Yeah the rights are messy, but it does seem like they are incredibly short for some of these titles. I’m guess there is a minority of players that play their games for decades, but this is a sure way to kill off long loved titles if you just strip them off the service and then maybe won’t pay to get them back on.

I think the difference in this case is that PS Now shows that on Sony’s own games as well. They can’t even commit to keeping their own games available in the long run.

The fact that you don’t actually own anything, maybe? That they can take your stuff anytime they want, or they could shut down the service whenever they like? Maybe they decide to make you pay for stuff again when they stop supporting that game you bought a few years ago because you now have to get the “new HDier version!” in order to keep playing?
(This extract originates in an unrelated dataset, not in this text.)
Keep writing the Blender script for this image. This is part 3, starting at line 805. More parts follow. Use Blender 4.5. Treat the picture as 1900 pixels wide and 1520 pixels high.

This is all outside of the discussion of whether it works or not, which people are naturally very skeptical of.

It’s a solution in search of an audience IMO. The only people that will happily accept this are people who never bought a game before in their life. Everyone else will be (and should be) skeptical of why this exists.

Ultimately, I think this is all about control. They want to control it on their end so you can’t own it on your end. No mods. No files or code you can touch or ever see. It’s supposed to be the Wizard of Oz.

Yeah, that sucks. If they truly own the rights and license to everything in those games, then I have no idea what that’s about.

You might be right, that games are totally different than movies/tv/music and people really want to own them, including the entirely new generation growing up right now that has been raised on free to play and Spotify.

I wouldn’t bet on it, though. If game streaming offers enough benefits, including instant start, never wait to update your game, play on any device, anywhere, not having to worry about upgrading your PC ever again, not having to buy a console ever again, etc., then I think there will be an audience.

PS - not to mention a bunch of features that cloud gaming brings that are totally new and unique, including the ability to assign multiple GPUs/CPUs on the fly, multiplayer simultaneous input, game sharing, etc.